BEGIN Material for this exercise

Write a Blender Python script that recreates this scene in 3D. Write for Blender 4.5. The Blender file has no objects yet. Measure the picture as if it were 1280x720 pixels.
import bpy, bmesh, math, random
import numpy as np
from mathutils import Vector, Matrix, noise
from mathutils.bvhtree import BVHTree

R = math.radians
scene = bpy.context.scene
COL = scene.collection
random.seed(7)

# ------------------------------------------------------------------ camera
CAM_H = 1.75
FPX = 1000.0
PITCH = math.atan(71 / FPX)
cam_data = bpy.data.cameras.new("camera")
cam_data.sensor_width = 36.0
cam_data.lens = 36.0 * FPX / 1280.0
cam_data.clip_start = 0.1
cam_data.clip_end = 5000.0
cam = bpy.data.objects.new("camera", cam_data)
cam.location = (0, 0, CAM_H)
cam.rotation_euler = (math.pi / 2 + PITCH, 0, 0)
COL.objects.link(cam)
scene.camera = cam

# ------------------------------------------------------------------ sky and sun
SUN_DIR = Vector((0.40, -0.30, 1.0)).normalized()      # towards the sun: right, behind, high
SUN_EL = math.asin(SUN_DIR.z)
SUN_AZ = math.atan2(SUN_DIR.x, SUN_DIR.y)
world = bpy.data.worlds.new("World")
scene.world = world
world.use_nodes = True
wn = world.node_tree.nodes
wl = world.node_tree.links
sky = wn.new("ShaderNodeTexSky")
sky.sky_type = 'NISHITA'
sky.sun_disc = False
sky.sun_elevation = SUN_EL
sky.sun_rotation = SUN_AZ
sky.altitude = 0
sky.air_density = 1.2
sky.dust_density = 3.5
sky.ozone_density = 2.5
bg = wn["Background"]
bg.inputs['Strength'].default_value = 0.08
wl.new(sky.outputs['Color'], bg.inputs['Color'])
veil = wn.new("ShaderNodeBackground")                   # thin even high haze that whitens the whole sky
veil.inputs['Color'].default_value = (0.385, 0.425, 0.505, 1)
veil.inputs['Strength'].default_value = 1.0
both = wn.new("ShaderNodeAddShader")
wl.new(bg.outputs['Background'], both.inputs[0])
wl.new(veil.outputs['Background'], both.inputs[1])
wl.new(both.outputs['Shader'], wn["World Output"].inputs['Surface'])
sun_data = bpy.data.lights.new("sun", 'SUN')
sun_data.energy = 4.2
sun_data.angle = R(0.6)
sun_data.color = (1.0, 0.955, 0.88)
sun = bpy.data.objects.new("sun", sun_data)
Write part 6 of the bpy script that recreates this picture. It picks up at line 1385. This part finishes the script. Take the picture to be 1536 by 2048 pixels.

END Material for this exercise

▶ [Short exercise]:
Take the lines from the first line of the records through the line holding "scene.camera = cam", both included, and please reproduce them exactly with nothing added.

▶ [Task solution]:
Write a Blender Python script that recreates this scene in 3D. Write for Blender 4.5. The Blender file has no objects yet. Measure the picture as if it were 1280x720 pixels.
import bpy, bmesh, math, random
import numpy as np
from mathutils import Vector, Matrix, noise
from mathutils.bvhtree import BVHTree

R = math.radians
scene = bpy.context.scene
COL = scene.collection
random.seed(7)

# ------------------------------------------------------------------ camera
CAM_H = 1.75
FPX = 1000.0
PITCH = math.atan(71 / FPX)
cam_data = bpy.data.cameras.new("camera")
cam_data.sensor_width = 36.0
cam_data.lens = 36.0 * FPX / 1280.0
cam_data.clip_start = 0.1
cam_data.clip_end = 5000.0
cam = bpy.data.objects.new("camera", cam_data)
cam.location = (0, 0, CAM_H)
cam.rotation_euler = (math.pi / 2 + PITCH, 0, 0)
COL.objects.link(cam)
scene.camera = cam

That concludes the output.